1976:050 - TULLY, Fermanagh

NMI Burial Excavation Records

County: Fermanagh Site name: TULLY

Sites and Monuments Record No.: N/A Licence number:

Author: D. M. Waterman, Historic Monuments Branch, DOE (Nl)

Site type: Megalithic tomb - court cairn

Period/Dating: Neolithic (4000BC-2501 BC)

ITM: E 612349m, N 856101m

Latitude, Longitude (decimal degrees): 54.453271, -7.809575

An unrecorded court cairn was disclosed in 1970 during agricultural work in Tully townland, close to the W shore of Lower Lough Erne. The monument (FE. 16) occupies a shelf of a S facing slope at an altitude of 245ft O.D. and faces in a SSW direction. Following excavation in 1976, the cairn was found to be wedge-shaped in plan, 77ft overall in length, 50ft wide across the frontal revetments and an estimated 20ft in width at the back. A horseshoe-shaped court, 25ft deep and 23ft in maximum width, gave access to a burial gallery 30ft in length. This gallery, with entrance sill, consisted of two large chambers equal in length and 7-8ft in maximum width, separated by a sill between a pair of jamb stones set parallel with the long axis of the gallery.

Damage to the cairn at the time of discovery was comparatively slight, but an earlier determined attempt to level the site had left only three orthostats of the gallery intact. Besides the gallery, the court facade and the frontal revetments of the horns had been of orthostatic construction, but only the sockets, or at best the stumps of a few of the orthostats had survived disturbance, sufficient however to permit total recovery of the original layout. The bulk of the stones forming the body of the cairn had also been removed, save on the E. where a straight length of dry-walling, standing to a maximum height of 2ft marked the cairn edge. This lateral walling, however, had no structural significance, being added, presumably for the sake of appearance, as a veneer to a functional revetment composed of heavy slabs positioned at right angles to the facing.

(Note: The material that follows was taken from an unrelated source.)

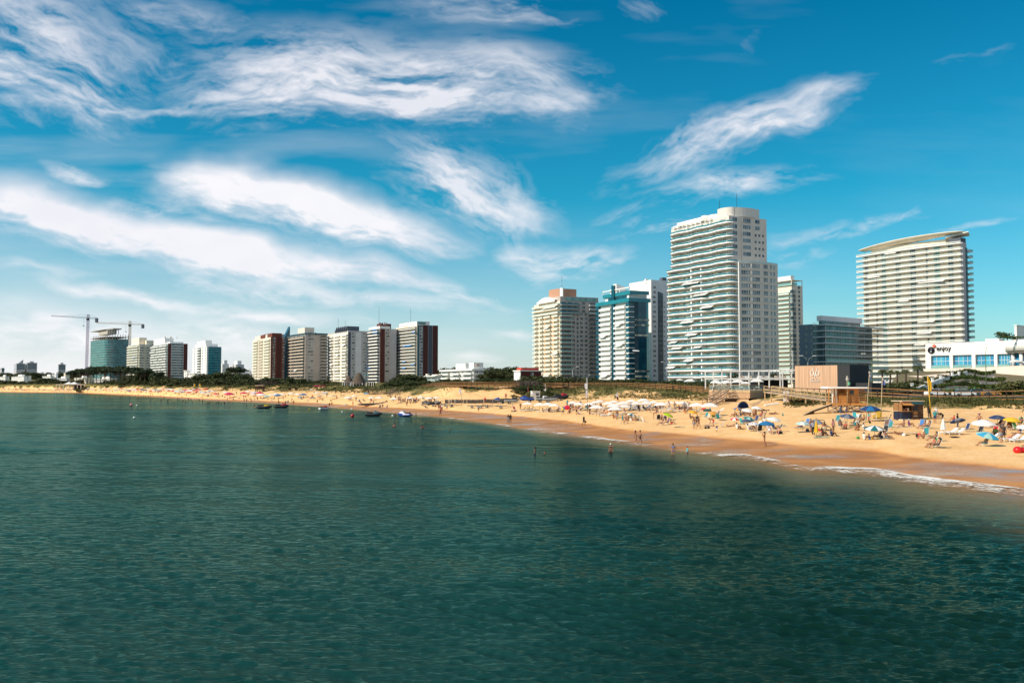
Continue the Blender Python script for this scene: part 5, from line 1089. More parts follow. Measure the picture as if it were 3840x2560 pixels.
for i in range(1):MB().box((Lw+3.05,1.5,0),(Lw+7.4,8,hh*.36)).build('annex',BLKW,sb)
Pa,Pb=P(2738,1456,199),P(2702,1486,195);stairs(Pb+Vector((.0,0,0)),Pa,1.7,9,'upper flight of the timber stairs climbing to the beach club deck',WDg)
Zl=P(2700,1490,194).z
ld=thing('stair_landing','timber landing halfway up the beach club stairs','landing',(*xy(2658,194),Zl));lw=xy(2762,194)[0]-xy(2658,194)[0]
MB().box((0,0,-.2),(lw,2.2,0)).build('floor',WDg,ld)
for h in(.55,1.1):MB().bar((0,0,h),(lw,0,h),.09,.13).build('rail',WDg,ld);MB().bar((lw,0,h),(lw,2.2,h),.09,.13).build('rail',WDg,ld)
for i in range(6):MB().box((lw*i/5-.07,-.07,-.2),(lw*i/5+.07,.07,1.12)).build('post',WDg,ld)
for i in range(4):MB().box((lw*i/3-.1,1.9,-3),(lw*i/3+.1,2.1,-.2)).build('leg',WDd,ld)
MB().box((lw*.62,.3,-2.6),(lw,.45,-.2)).build('side_wall',WDd,ld)
stairs(G(2668,1524)+Vector((0,0,.1)),P(2726,1491,192.5),1.8,12,'lower flight of the timber stairs standing on the sand before the club deck',WDg)
boardwalk(track([(2866,1468,184),(2930,1476,180),(3000,1486,174),(3060,1494,170),(3098,1499,167)]),'sloping ramp with pale rails running from the deck down to the sand',w=2.0,rail=1.1,sp=1.9,bars=1,m=WDl,md=WDg,name='timber_ramp',legsp=5)
for px,py,w,h,m_,lab in((2938,1508,1.1,2.3,W_,'white board leaning upright against the pale ramp'),(2953,1506,.8,2.1,WDo,'brown slatted frame leaning beside the white board at the ramp')):
    g=G(px,py);o=thing('leaning_board' if m_ is W_ else 'slatted_frame',lab,'board',g,.12)
    if m_ is W_:
        MB().prism([(0,0),(w,0),(w,.06),(0,.06)],0,h).build('panel',m_,o);MB().box((0,-.03,h-.1),(w,0,h)).build('top_batten',m_,o)
    else:
        for x in(0,w):MB().bar((x,0,0),(x,0,h),.1).build('side_rail',WDd,o)
        for k in range(6):MB().bar((0,0,h*(k+.5)/6),(w,0,h*(k+.5)/6),.05,.22).build('slat',m_,o)
    o.rotation_euler=(-.22,.10,.1)
g=G(2990,1503);o=thing('slatted_frame','brown frame half buried in the sand under the ramp','board',g,.1);MB().bar((0,0,0),(1.9,0,.35),.1).bar((.1,.5,0),(2.0,.5,.35),.1).build('side_rail',WDd,o);MB().add([(0,0,.02),(1.9,0,.37),(2.0,.5,.37),(.1,.5,.02)],[(0,1,2,3)]).build('panel',WDo,o);o.rotation_euler=(.5,0,.1)
# ------------------------------------------------------------------ lifeguard tower
g=G(3178,1548);Yt=g.y;bx=thing('lifeguard_tower','orange timber lifeguard tower on crossed legs with a flat white roof','lifeguard tower',g,-.06);s=Yt/F;z0=0
def tz(py):return P(3178,py,Yt).z-g.z
fl=tz(1511);rf=tz(1456);xl,xr=(3126-3178)*s,(3245-3178)*s;xw=(3178-3178)*s;xc0,xc1=(3126-3178)*s,(3178-3178)*s
D2=3.0
for x in(xl,xw,xr):
    for y in(0,D2):MB().box((x-.1,y-.1,-.5),(x+.1,y+.1,fl if x!=xw else rf)).build('leg',WDg if x==xl else WD,bx)
for a,b_ in((xl,xw),(xw,xr)):
    for y in(0,D2):MB().bar((a,y,.1),(b_,y,fl-.3),.09,.16).build('cross_brace',WDg,bx);MB().bar((a,y,fl-.3),(b_,y,.1),.09,.16).build('cross_brace',WDg,bx)
MB().box((xl-.15,-.2,fl-.35),(xr+.1,D2+.2,fl)).build('floor',WDo,bx)
MB().box((xw-1.0,.9,fl),(xw+.05,1.0,tz(1474))).build('cabin_front',WDo,bx);MB().box((xw+.05,.3,fl),(xr-.9,D2,rf)).build('cabin',WDo,bx);MB().box((xw+.5,.24,tz(1478)),(xw+1.1,.3,tz(1462))).build('window',[GWd],bx);MB().box((xw-1.4,1.6,fl),(xw+.05,D2,rf)).build('cabin_wall',WD,bx)
for x in(3130,3142):MB().box(((x-3178)*s-.12,.6,fl),((x-3178)*s+.12,.85,rf)).build('post',W_,bx)
for k in range(5):MB().box((xr-.85,.2,fl+.3+k*.42),(xr,.3,fl+.55+k*.42)).build('slat',WD,bx)
for h in(.35,.72,1.05):MB().bar((xl,-.12,fl+h),(xw,-.12,fl+h),.06,.1).build('rail',WDo,bx);MB().bar((xw,-.12,fl+h*.9),(xr,-.12,fl+h*.9),.06,.1).build('rail',WD,bx)
MB().box(((3152-3178)*s,-.1,fl),(xw,-.02,fl+1.15)).build('rail_panel',WDo,bx)
for k in range(6):x=lerp(xl,xr,k/5);MB().box((x-.05,-.16,fl),(x+.05,-.06,fl+1.1)).build('post',WDo if k<3 else WD,bx)
MB().prism([((3104-3178)*s,-.7),((3249-3178)*s,-.7),((3249-3178)*s,D2+.6),((3104-3178)*s,D2+.6)],[rf,rf-.0,rf,rf],[rf+.28,rf+.2,rf+.2,rf+.28]).build('roof',mat('white_roof_felt',(.82,.80,.77),.7,.06),bx)
rp_=[(xl+.1,0,fl-.15),((3048-3178)*s,-.6,tz(1543)+.05),((3004-3178)*s,-1.6,tz(1566)+.25)]
for y in(0,1.3):
    mb=MB()
    for a,b_ in zip(rp_,rp_[1:]):mb.bar((a[0],a[1]+y,a[2]),(b_[0],b_[1]+y,b_[2]),.1,.26)
    mb.build('ramp_beam',WDd,bx)
mb=MB()
for a,b_ in zip(rp_,rp_[1:]):mb.add([(a[0],a[1],a[2]+.14),(b_[0],b_[1],b_[2]+.14),(b_[0],b_[1]+1.3,b_[2]+.14),(a[0],a[1]+1.3,a[2]+.14)],[(0,1,2,3)])
mb.build('ramp',WDl,bx)
for x in((3042-3178)*s,(3052-3178)*s):MB().box((x-.05,-.5,tz(1565)),(x+.05,.7,tz(1542))).build('ramp_leg',WD,bx)
for px_ in(3110,):MB().box(((px_-3178)*s-.07,0,tz(1512)),((px_-3178)*s+.07,.15,rf)).build('post',WDo,bx)
g=G(972,1469);wh=thing('watch_hut','small dark brown lifeguard hut on legs at the foot of the dune, far left','lifeguard hut',g);s2=g.y/F
MB().box((-14*s2,0,10*s2),(14*s2,3,18*s2)).build('cabin',WDd,wh);MB().box((-16*s2,-.6,23*s2),(16*s2,3.4,25*s2)).build('roof',BE,wh);MB().box((-14*s2,2,18*s2),(14*s2,3,23*s2)).build('back_wall',WD,wh)
for x in(-13,13):
    for y in(0,3):MB().box((x*s2-.15,y-.15,-.5),(x*s2+.15,y+.15,23*s2)).build('leg',WDd,wh)
# ------------------------------------------------------------------ kiosk
g=G(3420,1573);kz=g.y/F;ks=thing('beach_kiosk','brown drinks kiosk on the sand with a raised orange counter flap and round logo','kiosk',g,.16)
KB=mat('kiosk_brown_board',(.085,.042,.020),.7,.12,2);KN=mat('kiosk_navy',(.015,.020,.045),.6,.1)
def kx(px):return(px-3420)*kz*1.02
MB().box((kx(3420),0,0),(kx(3466),2.2,58*kz)).build('wall',KB,ks);MB().box((kx(3382),.1,0),(kx(3420),2.2,30*kz)).build('counter_front',KN,ks);MB().box((kx(3379),-.25,30*kz),(kx(3421),.8,33*kz)).build('counter',WD,ks)
MB().box((kx(3382),2.0,33*kz),(kx(3420),2.2,62*kz)).build('back_wall',WDo,ks);MB().box((kx(3382),.1,33*kz),(kx(3382)+.1,2.2,62*kz)).build('side_wall',WD,ks);MB().add([(kx(3370),-1.1,54*kz),(kx(3412),-1.1,53*kz),(kx(3414),0,62*kz),(kx(3380),0,62*kz),(kx(3370),-1.1,54*kz+.05),(kx(3412),-1.1,53*kz+.05),(kx(3414),0,62*kz+.05),(kx(3380),0,62*kz+.05)],[(0,3,2,1),(4,5,6,7),(0,1,5,4),(3,0,4,7),(1,2,6,5)]).build('flap',WDo,ks)
MB().box((kx(3378),-.3,68*kz),(kx(3468),2.5,71*kz)).build('roof',PNK,ks);MB().box((kx(3416),-.06,57*kz),(kx(3465),.3,68*kz)).build('header_sign',mat('teal_sign',(.03,.16,.22),.6,.3,4),ks);MB().box((kx(3378),-.05,62*kz),(kx(3416),.3,68*kz)).build('header_panel',mat('brown_sign',(.30,.14,.07),.7,.3,4),ks);MB().box((kx(3425),-.04,33*kz),(kx(3445),.02,54*kz)).build('window',BLKW,ks)
mb=MB();n=28
for i in range(n):
    a0,a1=2*math.pi*i/n,2*math.pi*(i+1)/n;mb.bar((.27*math.cos(a0),0,.27*math.sin(a0)),(.27*math.cos(a1),0,.27*math.sin(a1)),.05)
LGO=mat('tan_logo_paint',(.62,.34,.12),.6,.05);o_=mb.build('logo_ring',LGO,ks,(kx(3434),-.05,25*kz));MB().box((-.13,-.03,-.1),(.09,.03,.1)).box((.09,-.03,-.05),(.15,.03,.06)).build('logo_cup',LGO,o_);MB().box((kx(3426),-.04,12*kz),(kx(3443),0,14.5*kz)).build('sign_strip',mat('pale_sign_strip',(.60,.50,.36),.6),ks)
MB().box((kx(3376),-.5,-.08),(kx(3415),.6,.06)).build('step',PNK,ks)
for i,(x,w,h) in enumerate(((3388,.2,.35),(3394,.16,.25),(3402,.25,.45),(3410,.3,.4))):MB().tube([(kx(x),.3,33*kz),(kx(x),.3,33*kz+h)],w/2,8).build('jar',BE if i%2 else BR,ks)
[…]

Burial within the gallery was by cremation, the skeletal remains being largely confined to the inner chamber. Despite evidence of intense burning over the floor of the outer chamber, the presence here of a funeral pyre is doubtful. The artifactual material from the gallery consisted of a handful of sherds of W. Neolithic pottery, the burnt fragments of a bifacial flint implement and a large stone bead (cf. Bavan, DG23, Ulster J. Archaeol., 29(1966), fig. 11c). Carefully positioned and tightly packed stone slabs covered the burial deposit to a depth of 12in, and larger slabs, similarly placed, had formed the forecourt blocking, only the base of which survived adjacent to the gallery portal.

Two flint hollow-scrapers and a small bronze axe, 2 and 3/4in. long, were recovered from collapsed stonework on the E side of the cairn and a considerable amount of chert, including a few finished implements, occurred in topsoil at the S. end.